The five levels are:
- Distraction: Your game is simply something that users do because they are bored. They can take it or leave it at any time. Very low lifetime value, often worthless creatively, but might be the sort of game that players would play repeatedly if motivated with a prize or something similar.
- Amusement: There's something charming or fun about your game that keeps players coming back. It might not be particularly sophisticated, but with the right mechanics you could spin up a decent rate of daily return.
- Connection: The game strikes some kind of emotional nerve with the player, enough that they would like to dig deep into it. That nerve might be a fantasy that the player wants to play, a game world that he finds interesting, or a game that generates social recommendation and encourages the player to get interested.
- Investment: The player develops emotional investment with the game. There is something about the game that chimes with something in the player, and the so the game comes to have meaning to them. Investment does not necessarily mean creative or artistic significance. It could be an urge to master, to become the best and satisfy the student within.
- Culture: The game becomes a social experience. When a game becomes a culture, it has embedded itself deep into the substrate of players such that it becomes a conversation topic, a language and an obsession. Cultures are sometimes lifelong, and they are most often the games that change the world. This means everything from Halo to soccer.
Movement
Players move up and down.
With online games this could be expressed as the likelihood to purchase game goods, whereas with retail customers it reflects itself in sales between franchise releases (with some exceptions) and blog media interest.
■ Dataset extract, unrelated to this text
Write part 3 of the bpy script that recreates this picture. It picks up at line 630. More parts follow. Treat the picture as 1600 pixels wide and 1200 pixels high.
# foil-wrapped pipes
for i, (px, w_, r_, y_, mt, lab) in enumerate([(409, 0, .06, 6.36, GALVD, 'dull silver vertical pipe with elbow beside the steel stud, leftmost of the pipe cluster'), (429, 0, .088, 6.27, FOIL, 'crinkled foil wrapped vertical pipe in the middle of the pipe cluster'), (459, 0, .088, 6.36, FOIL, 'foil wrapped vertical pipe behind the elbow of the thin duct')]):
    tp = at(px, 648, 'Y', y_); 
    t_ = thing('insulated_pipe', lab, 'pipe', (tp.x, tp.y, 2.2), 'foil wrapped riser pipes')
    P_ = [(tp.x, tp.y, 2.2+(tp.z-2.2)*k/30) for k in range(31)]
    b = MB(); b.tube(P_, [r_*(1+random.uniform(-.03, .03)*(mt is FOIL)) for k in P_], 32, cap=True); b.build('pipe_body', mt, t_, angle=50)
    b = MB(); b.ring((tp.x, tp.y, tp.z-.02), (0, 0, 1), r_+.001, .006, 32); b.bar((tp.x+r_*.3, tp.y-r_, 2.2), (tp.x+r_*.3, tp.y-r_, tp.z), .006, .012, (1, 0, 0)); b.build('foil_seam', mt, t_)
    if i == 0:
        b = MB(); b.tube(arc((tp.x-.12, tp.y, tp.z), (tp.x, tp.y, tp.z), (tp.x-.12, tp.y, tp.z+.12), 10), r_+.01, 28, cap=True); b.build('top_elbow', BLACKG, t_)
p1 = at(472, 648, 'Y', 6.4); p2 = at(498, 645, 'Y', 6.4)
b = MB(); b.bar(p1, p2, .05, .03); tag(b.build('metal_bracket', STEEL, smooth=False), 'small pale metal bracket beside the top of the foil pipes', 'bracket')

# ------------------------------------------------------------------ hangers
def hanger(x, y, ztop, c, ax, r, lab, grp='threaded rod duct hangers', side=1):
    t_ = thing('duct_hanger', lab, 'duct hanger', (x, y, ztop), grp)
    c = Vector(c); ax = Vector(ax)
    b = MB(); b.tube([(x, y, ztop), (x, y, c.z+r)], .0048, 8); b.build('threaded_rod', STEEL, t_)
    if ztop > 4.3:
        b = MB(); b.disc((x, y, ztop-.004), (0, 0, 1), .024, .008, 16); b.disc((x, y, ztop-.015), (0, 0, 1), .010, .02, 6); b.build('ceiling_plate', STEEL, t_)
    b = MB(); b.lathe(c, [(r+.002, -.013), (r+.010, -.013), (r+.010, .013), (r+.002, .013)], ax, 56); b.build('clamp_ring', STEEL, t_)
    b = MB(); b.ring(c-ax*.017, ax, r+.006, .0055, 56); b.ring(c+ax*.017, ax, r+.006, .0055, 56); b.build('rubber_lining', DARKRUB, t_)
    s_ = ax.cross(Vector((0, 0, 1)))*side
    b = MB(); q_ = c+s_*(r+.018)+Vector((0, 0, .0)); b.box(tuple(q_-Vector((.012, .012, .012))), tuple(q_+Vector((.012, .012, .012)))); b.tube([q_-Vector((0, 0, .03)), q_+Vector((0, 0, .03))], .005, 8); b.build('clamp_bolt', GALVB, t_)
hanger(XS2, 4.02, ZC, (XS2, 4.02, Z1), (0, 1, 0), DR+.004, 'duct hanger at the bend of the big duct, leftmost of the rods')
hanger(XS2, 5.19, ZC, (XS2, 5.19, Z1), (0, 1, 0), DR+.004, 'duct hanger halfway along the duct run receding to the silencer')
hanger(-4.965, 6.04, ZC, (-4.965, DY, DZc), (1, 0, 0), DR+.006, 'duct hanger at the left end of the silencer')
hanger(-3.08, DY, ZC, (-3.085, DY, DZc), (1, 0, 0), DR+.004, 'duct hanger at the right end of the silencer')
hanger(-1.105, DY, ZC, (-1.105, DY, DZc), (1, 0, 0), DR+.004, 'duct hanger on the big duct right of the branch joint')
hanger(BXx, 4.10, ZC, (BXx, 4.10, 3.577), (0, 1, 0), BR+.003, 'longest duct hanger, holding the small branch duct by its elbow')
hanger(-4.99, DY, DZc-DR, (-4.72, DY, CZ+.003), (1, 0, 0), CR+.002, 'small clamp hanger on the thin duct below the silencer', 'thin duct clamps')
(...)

As game franchises become more mechanised by publishers, for example, their players will often travel down the Hierarchy. Sonic is an example of a franchise that many UK players loved 15 years ago, but for whom is barely interesting today. Mario, on the other hand, has retained his best-of-breed status because Nintendo look after the franchise and always find a new way to redefine and expand upon it.
Typically games move up or down within a 3-block range. It would be almost unheard of for players of a cheap Facebook quiz app (a Distraction) to vault all the way up the Hierarchy to become a Culture. And likewise it's almost impossible to conceive of a formerly loved MMO to sink so far down that users really can't even remember its name.
Players also don't move as one block. There are outlier players who find deep meaning and culture in games that the bulk of us find quite tepid. An example is that of virtual good 'whales' who play some social games and spend hundreds of dollars within them. These people might actually only be 0.01% of the audience of the game, but they are clearly motivated to the point of a Culture when maybe the bulk of players are there only for Amusement.
What Engagement Affects
I hope to talk about these in more detail in the next few days, but in very broad stroke:
- Importance: Are players going to queue up at midnight to buy your game as a matter of cultural significance? Or do they care so little that they can't even remember your games' name? (This is more common than most developers would like to admit by the way).
- Return: Does this game generate revenue across the decades, release after release, to passionate fans? Does it only do so as a result of a significant or constant marketing push? Or does it really only earn some advertising revenue and nothing else?
- Self Worth: As a developer, is it something that your passion can get behind, or is it preferably the sort of work that you'll just do for pay? Fulfilment is a significant factor in why developers get into games in the first place, and it's depressing watching many developers settle into game making as a day job, cranking out uninspired assets and code.
- Wider Culture: Sure, games of all stripes appear in the news, but which ones become the lodestones of love and hate that define a generation? There are so many games out there that the vast majority are forgotten in the collective memory. Only a few are ever remembered, and engagement plays a part (not the only part) in that.
- Business Plan: The kind of engagement that a game creates dictates many choices about how the publisher then proceeds. There are levels of success to be had at every rung on the Hierarchy, but an Amusement-focused business is probably completely different from a Culture-focused one. As the (arbitrary) size of the blocks in the diagram reflect, there is more volume at the bottom than the top, but how you earn your keep there is a fundamentally different business to one that exists in the stratosphere.
- Product: Development approaches such as the lean startup method of the minimum viable product approach are not applicable at each level of the Hierarchy in the same way. Players on higher levels are inherently expecting more substance than a quick test-feature-for-clicks strategy can usually capture, so you need to be wary of accidentally racing to the bottom while reaching for the stars.
And that's just the tip of the iceberg.